UX research and design

  • The Perceived Value of Good Design (5min) “Good design is a strategic investment, not a frivolous expense. By reframing the conversation around value, data, and clear problem-solving, you can turn design from a want-to-have to a powerful driver of success for your clients and your business” By John St. Aïmond Banson
  • Breaking bad news: how to present negative UX research findings (6min) by jim mccool. It’s not easy to tell a team that their product isn’t working. The key is to balance negative feedback with constructive recommendations, to show people how to turn those into opportunities for improvement, and be more user centric.
  • Content Strategy vs. UX Writing (10min) Content strategy focuses on content-related processes, while UX writing shapes user experiences through text. The two disciplines work in harmony.
  • Why high growth, high churn products never seem to work (15min) when you build a meme apps (single-use, highly shareable experiences) you often get a boost of popularity when it launches. But, people will use it once or twice, and then forget about it. It’s very hard to build retention with those. Instead of focusing on quick initial launch, you should focus on sustainable growth and long term retention.
  • Figma AI tools: I’m not worried about my job anytime soon (7min) : “The features are awesome but we’re far off from replacing designers. That’s coming from someone immersed in AI every day of the week.” By Patrick Neeman. True, most of us should be fine. Especially when you work on complex products (enterprise, health tech) doesn’t fit into the cookie-cutter pattern from their models.
  • Agency work vs product work: a designer’s confessions  (7min) Matteo Montolli explains how you might become your worst client once working on your own product, so, patience, focusing on essential features, continuous user research, clear role definitions, marketing are critical for success. But you still need to enjoy what you are doing.

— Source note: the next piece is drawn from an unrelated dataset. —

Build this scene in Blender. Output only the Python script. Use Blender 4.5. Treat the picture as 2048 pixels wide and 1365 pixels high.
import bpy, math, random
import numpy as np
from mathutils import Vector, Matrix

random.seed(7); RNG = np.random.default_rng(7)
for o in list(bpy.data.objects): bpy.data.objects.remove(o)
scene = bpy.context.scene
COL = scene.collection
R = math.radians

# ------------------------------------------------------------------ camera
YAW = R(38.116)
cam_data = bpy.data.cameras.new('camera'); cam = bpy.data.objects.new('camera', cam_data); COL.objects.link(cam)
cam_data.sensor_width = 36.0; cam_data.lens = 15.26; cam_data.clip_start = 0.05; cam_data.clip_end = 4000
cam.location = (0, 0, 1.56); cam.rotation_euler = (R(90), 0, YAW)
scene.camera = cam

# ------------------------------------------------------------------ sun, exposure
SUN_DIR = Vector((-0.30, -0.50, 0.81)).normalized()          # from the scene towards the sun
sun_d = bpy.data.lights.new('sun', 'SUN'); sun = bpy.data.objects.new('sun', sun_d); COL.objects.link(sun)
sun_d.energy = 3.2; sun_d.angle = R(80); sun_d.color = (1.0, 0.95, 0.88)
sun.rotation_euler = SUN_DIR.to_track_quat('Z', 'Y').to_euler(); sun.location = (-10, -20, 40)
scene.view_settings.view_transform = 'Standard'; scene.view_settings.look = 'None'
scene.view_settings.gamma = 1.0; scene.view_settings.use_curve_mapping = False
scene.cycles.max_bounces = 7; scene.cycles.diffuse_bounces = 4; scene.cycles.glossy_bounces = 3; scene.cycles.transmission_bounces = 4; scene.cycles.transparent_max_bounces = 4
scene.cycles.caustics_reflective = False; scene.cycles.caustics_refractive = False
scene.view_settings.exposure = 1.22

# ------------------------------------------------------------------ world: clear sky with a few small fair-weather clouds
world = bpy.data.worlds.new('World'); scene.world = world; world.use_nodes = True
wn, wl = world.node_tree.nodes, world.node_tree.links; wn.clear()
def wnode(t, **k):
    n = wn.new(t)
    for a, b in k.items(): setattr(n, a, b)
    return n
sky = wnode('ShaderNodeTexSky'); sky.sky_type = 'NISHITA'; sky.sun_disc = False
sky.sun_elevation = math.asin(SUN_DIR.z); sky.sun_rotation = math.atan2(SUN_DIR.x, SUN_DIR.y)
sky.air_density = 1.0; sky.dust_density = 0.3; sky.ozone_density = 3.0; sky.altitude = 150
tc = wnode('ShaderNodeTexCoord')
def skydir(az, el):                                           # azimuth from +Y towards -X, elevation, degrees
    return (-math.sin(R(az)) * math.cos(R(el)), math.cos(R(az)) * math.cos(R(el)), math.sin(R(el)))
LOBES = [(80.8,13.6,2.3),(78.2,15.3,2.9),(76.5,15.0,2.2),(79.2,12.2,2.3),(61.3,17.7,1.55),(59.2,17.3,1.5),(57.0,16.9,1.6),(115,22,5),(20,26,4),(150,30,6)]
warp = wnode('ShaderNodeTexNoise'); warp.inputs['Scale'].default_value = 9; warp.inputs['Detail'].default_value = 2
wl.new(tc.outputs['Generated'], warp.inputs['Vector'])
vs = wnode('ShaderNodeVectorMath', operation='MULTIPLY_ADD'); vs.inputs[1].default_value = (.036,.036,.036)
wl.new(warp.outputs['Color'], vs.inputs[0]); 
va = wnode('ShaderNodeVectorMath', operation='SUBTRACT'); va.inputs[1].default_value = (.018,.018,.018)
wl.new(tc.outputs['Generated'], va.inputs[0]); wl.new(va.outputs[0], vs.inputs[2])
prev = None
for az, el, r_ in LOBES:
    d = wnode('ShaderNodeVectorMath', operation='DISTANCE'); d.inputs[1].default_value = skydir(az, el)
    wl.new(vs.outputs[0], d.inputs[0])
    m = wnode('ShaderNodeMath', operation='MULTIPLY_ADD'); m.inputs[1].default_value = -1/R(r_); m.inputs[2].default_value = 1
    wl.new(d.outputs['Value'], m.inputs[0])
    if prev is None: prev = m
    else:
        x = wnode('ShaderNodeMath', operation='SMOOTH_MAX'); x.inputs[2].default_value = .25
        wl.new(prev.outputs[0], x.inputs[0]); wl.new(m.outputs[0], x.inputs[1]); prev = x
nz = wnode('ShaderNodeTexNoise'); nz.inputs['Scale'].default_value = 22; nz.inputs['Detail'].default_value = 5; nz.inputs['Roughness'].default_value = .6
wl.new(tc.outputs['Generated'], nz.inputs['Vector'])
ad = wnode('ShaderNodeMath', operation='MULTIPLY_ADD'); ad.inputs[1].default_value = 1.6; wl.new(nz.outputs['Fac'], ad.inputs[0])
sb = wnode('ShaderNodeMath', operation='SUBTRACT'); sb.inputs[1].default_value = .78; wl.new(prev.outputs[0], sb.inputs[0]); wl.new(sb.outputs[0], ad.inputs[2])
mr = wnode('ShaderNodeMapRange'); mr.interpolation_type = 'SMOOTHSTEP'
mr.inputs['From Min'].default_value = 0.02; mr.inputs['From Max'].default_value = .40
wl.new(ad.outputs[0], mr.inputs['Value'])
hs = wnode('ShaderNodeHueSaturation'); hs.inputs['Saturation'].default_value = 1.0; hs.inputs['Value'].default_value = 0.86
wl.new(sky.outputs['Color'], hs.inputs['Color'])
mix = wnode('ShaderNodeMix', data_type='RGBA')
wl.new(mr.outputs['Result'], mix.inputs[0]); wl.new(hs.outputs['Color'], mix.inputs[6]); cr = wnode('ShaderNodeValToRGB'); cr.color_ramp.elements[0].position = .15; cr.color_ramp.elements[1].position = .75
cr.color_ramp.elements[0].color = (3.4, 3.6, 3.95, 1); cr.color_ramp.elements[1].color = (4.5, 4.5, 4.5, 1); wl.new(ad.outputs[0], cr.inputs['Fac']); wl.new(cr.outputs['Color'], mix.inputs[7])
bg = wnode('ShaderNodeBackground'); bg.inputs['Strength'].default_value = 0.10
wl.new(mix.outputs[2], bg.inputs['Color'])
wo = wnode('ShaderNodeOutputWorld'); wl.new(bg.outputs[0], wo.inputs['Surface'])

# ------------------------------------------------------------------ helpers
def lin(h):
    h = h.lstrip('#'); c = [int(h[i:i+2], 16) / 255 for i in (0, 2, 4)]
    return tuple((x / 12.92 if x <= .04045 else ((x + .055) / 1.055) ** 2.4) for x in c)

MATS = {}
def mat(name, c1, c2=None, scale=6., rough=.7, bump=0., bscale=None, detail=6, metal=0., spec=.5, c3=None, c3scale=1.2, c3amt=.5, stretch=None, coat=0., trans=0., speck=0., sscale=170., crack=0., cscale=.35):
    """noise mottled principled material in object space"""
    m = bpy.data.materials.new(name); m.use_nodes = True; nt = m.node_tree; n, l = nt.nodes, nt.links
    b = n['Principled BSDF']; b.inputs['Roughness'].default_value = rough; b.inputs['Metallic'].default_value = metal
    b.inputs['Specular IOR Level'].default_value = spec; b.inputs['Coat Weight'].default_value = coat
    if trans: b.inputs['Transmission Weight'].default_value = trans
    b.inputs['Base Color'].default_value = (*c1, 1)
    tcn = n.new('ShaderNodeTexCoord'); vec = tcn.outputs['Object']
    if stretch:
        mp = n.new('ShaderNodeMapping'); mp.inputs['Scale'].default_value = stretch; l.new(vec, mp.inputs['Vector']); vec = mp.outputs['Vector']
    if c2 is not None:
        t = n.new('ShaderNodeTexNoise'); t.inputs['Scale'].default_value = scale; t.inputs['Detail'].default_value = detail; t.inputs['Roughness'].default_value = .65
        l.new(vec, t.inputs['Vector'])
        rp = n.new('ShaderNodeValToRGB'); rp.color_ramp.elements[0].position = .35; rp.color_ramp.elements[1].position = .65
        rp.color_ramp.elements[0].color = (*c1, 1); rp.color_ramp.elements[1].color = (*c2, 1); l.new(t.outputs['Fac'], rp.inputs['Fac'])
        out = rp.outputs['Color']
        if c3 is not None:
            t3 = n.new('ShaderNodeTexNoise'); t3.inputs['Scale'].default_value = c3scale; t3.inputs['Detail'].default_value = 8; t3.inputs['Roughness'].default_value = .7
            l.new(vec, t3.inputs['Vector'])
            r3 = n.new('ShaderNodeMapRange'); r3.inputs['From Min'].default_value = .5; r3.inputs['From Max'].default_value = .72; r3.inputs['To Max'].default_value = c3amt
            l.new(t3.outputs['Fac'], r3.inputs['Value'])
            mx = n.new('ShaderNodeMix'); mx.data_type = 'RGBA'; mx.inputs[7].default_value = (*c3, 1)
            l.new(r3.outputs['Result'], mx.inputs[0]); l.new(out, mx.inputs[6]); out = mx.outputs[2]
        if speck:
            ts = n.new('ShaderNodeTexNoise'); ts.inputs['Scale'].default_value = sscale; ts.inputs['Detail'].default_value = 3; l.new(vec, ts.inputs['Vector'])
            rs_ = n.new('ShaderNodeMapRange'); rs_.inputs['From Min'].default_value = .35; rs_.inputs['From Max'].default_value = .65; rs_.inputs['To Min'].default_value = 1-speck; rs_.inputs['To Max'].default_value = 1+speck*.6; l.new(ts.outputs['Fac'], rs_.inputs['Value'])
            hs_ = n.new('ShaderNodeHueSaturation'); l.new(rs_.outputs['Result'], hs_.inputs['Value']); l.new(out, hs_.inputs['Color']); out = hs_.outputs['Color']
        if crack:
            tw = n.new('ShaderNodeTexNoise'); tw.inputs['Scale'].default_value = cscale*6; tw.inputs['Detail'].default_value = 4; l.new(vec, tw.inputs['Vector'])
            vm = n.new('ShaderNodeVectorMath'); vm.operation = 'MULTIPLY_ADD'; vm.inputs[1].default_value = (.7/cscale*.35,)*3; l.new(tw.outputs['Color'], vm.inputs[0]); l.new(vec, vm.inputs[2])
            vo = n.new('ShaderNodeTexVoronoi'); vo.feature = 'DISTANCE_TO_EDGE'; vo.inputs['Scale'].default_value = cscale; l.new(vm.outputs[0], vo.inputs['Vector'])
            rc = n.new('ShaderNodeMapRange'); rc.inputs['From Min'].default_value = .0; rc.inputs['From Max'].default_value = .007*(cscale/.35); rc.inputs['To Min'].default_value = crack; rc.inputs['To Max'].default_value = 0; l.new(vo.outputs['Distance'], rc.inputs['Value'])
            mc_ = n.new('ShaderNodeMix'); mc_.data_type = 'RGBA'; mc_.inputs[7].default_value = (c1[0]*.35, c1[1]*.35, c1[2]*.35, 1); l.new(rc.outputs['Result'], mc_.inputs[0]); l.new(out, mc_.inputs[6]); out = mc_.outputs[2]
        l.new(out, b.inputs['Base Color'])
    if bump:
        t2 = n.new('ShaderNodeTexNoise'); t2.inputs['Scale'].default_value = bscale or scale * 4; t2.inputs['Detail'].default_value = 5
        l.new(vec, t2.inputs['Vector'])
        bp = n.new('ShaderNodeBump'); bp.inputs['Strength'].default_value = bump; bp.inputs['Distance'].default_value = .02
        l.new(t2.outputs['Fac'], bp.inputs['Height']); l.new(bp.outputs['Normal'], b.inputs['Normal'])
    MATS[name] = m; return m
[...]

Accessibility and inclusion

  • Public toilets are vanishing and that’s a civic catastrophe  (12min) no having easy access to public toilets is a big issue for a lot of disabled people, people with health issues and marginalised groups. By Guido Corradi
  • Kiosks, touch screens and physical devices (10min) a couple of issues and good examples for physical and screen reader accessibility for ATMs, kiosks, charging pole for electric vehicles, etc., and what the European Accessibility Act requires for such devices
  • European Accessibility Act (EAA): Top 20 Key Questions Answered: it’s not easy to understand what is covered with the new EAA and how it will be implemented, this should answer as least some of your questions. Like: yes, US businesses have to comply if they sell on European markets. No, overlays don’t make a website accessible.
  • Working from Home? Telecommuting Strategies from Adults with ADHD  (8min) haa, happy to see OneTab mentioned in here, it’s been helping me a lot too. Also, I love the idea of having flash cards pined to your desk for each thing you need to do, and switch them to reflect what you work on. I love stationary, so I might end up designing some cute cards. Yes, it needs to be cute, cuteness brings dopamine!

Last but not least

The Three Pillars Of SEO: Authority, Relevance, And Experience (15min) in case you were under a rock, good SEO is not just about link building anymore, you need good content, and great user experience too!

Curiosity cabinet: non-design/tech rabbit holes I enjoyed

How One Small Change Broke Wikipedia’s First Link Rule a fun rabbit hole on wikipedia where all articles link to philosophy eventually

Inspiration: fun experiments, beautiful art, and great ideas

Books

  • App accessibility handbook a free PDF handbook to help you learn about the basics of native apps accessibility, by Appt Foundation, updated with WCAG 2.2 criteria (by Jan Jaap de Groot & Paul van Workum)
  • Web Performance Guide a free online guide to help you build more performance websites, form business success to Core Web Vitals, optimization techniques, etc.

Useful tools & resources

  • Book Radio: a place to list to free audio books with some classics like Alexandre Dumas, Homer, etc.
  • design tool tips: a collection of small tips, mostly about Figma, and a couple of design tools, curated by vijay verma
  • Landingfolio a place to find curated landing page inspiration

Cool and Interesting Videos

Stop Holding Yourself Back: 7 Limiting Beliefs Debunked interesting video on some common believes that hold us back, like that ideas are either good or bad, that all information is equal (it’s not), that you need more (you might not), that consuming content might make your smarter, etc.